A Alan y a tantos como Alan se les niega el derecho a ser, el derecho a ser lo que son, lo que sienten. ¡Son tantos los muros! La intolerancia, la incomprensión, la ignorancia, la legislación que siempre llega tarde y tantas veces mal, la administración, lenta y obtusa capaz de desesperar la voluntad del hasta más bienintencionado funcionario, la impotencia de colectivos como la Fundación Daniela o Chrisallys, la escasez de recursos… Muros y más muros que no hacen sino evidenciar una demoledora ausencia de empatía, de voluntad y tiempo para ponerse en el lugar del otro, para asumir la corresponsabilidad de cada uno en el derecho a ser del otro.
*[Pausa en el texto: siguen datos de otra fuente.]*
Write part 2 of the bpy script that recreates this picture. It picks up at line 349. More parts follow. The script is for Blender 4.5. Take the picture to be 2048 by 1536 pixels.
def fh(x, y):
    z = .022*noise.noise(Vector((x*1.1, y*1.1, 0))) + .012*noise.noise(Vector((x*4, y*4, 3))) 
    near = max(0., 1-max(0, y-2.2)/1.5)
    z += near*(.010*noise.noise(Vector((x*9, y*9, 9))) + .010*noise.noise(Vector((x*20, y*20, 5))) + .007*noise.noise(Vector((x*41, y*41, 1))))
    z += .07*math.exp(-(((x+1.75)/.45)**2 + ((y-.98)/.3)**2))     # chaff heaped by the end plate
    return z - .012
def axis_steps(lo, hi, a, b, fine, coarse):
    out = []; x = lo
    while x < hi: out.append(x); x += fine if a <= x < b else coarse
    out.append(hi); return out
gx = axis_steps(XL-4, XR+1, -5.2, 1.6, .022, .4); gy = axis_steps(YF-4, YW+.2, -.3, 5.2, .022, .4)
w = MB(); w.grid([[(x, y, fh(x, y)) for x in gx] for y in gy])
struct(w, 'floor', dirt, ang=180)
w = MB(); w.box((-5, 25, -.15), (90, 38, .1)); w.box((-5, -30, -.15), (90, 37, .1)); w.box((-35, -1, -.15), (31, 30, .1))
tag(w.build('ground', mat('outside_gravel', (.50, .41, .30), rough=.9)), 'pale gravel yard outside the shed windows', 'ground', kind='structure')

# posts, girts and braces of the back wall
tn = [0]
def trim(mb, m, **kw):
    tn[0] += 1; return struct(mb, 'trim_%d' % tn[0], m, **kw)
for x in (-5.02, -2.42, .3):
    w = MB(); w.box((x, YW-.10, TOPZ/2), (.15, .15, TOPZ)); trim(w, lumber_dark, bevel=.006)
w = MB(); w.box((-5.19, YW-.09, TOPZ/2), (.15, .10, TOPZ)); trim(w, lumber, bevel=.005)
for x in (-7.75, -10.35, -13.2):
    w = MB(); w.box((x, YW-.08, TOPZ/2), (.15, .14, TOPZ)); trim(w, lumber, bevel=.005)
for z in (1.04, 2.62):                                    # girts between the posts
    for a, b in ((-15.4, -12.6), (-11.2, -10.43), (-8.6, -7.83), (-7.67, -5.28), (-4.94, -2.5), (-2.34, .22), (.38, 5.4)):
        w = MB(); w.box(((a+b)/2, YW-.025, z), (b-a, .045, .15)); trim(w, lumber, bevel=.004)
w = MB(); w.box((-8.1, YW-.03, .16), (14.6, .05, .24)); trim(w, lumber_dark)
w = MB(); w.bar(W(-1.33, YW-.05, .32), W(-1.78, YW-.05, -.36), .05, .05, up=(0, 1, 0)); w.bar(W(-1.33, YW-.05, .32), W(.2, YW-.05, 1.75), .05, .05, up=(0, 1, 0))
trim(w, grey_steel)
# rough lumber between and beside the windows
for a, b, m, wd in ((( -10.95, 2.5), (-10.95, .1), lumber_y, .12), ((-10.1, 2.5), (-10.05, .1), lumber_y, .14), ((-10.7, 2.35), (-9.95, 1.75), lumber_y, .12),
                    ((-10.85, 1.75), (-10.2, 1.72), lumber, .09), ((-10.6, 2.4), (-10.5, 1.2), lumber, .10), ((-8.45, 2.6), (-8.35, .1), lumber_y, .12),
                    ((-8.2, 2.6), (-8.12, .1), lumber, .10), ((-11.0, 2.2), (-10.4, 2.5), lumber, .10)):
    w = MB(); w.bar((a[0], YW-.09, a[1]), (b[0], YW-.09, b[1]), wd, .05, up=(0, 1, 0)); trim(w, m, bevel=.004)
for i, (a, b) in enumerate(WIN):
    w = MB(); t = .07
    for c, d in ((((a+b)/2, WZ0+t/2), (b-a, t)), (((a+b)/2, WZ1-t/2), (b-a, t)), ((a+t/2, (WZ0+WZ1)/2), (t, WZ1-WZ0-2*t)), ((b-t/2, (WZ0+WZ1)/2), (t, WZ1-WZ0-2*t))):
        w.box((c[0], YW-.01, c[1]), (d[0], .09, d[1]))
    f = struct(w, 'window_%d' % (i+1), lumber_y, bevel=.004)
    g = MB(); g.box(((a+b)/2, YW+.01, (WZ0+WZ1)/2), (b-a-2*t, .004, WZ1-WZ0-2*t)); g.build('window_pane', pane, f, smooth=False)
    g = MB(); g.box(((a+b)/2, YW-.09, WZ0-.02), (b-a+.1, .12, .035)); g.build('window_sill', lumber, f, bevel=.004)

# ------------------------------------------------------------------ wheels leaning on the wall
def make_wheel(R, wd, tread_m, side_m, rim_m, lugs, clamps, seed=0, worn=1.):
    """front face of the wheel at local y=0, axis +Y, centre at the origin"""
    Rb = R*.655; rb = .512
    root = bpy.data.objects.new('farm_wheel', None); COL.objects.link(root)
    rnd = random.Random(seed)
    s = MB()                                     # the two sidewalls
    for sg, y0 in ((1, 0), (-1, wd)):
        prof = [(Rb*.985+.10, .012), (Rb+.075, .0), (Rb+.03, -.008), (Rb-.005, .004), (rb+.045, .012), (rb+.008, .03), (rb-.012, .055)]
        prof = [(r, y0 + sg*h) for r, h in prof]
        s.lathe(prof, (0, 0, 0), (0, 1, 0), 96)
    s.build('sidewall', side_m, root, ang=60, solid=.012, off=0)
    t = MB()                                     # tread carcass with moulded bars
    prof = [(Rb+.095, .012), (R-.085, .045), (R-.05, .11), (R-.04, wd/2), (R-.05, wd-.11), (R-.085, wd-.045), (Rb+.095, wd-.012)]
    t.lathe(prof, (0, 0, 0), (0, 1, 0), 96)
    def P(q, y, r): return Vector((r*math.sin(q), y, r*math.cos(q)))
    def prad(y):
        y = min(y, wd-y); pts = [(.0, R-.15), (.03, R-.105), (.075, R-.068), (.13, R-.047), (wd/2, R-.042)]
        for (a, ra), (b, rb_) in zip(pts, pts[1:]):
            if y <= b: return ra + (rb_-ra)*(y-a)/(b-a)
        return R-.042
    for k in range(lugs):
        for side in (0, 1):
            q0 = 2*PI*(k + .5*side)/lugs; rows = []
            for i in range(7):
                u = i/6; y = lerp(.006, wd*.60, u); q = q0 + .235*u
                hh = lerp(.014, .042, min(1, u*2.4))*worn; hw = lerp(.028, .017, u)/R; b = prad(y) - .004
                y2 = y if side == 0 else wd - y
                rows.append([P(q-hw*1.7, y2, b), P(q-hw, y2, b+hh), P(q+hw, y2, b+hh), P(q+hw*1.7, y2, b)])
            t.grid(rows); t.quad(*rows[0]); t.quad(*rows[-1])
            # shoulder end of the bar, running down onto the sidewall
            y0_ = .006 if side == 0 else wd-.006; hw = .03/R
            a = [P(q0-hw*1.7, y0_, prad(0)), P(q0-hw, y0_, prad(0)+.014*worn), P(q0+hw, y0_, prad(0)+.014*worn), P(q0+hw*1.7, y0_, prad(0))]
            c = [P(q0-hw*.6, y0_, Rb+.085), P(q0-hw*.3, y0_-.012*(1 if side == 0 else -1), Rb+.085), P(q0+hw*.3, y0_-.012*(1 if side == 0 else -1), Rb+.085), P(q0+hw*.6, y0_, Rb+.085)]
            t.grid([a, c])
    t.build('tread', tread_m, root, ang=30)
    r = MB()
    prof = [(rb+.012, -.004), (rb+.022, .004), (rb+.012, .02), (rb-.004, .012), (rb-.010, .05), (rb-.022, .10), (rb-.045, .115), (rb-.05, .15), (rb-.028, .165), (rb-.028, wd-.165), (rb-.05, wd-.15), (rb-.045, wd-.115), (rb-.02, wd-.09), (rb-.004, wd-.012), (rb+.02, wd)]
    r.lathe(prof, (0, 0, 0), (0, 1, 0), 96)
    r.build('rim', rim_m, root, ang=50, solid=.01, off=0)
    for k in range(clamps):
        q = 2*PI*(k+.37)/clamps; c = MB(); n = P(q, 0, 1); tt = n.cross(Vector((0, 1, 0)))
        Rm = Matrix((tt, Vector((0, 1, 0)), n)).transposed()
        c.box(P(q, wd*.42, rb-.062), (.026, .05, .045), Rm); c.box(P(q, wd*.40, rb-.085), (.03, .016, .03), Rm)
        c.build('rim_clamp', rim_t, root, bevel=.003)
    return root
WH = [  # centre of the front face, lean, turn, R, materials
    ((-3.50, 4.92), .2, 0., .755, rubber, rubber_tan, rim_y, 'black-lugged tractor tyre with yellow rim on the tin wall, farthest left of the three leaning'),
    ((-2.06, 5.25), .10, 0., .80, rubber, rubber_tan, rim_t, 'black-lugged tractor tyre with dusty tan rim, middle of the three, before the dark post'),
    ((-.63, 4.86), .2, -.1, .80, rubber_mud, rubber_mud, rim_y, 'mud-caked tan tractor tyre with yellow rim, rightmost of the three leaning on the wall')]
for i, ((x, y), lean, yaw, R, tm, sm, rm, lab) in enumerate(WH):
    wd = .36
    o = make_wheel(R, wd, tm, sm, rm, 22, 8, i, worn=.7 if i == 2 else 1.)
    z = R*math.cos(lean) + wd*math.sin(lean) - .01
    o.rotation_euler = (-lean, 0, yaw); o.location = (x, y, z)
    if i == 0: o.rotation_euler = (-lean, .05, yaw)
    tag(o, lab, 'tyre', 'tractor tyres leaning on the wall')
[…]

La del legislador, que no puede estar en todo pero sí rodearse de quien sabe de la materia sobre la que pretende legislar; la del funcionario que debería pelear por poder trabajar aplicando algo más que decretos, órdenes e instrucciones; la del sistema educativo español, que debería mirarse en los países que han dado con la fórmula para minimizar el acoso escolar, optimizar las horas lectivas y convertir la escuela en un lugar donde se instruye y se educa, todo a la vez; la de los gobiernos que impulsan la legislación y distribuyen -despilfarran en muchos casos- los cada vez más menguantes recursos públicos.

Y la de la familia, entendida como “tribu”, ese círculo íntimo y cercano conformado por padres, abuelos, tíos, primos, hermanos mayores, amigos que se preocupan y se ocupan en que el derecho a ser, sea y sea real, enriquecedor, feliz. Ahí empieza todo. Muchas “tribus” ocupadas y preocupadas han de ser capaces de derrumbar los muros, de conseguir que el legislador, el funcionario, el profesor, el compañero o el gobernante asuman su parte de responsabilidad y actúen en consecuencia.

Porque nuestro inalienable e individual derecho a ser -incluso si se es diferente, sobre todo si es diferente (diferente a lo que hemos asumido casi sin pensar que es “normal”)-  necesita del otro para desplegarse en plenitud. Y usted, a quien tan lejos (cree que) le pilla la “problemática” de Alan, es el otro, yo soy el otro, y usted y yo somos responsables de que los muros, todos los muros, que franquean el derecho a ser, desaparezcan.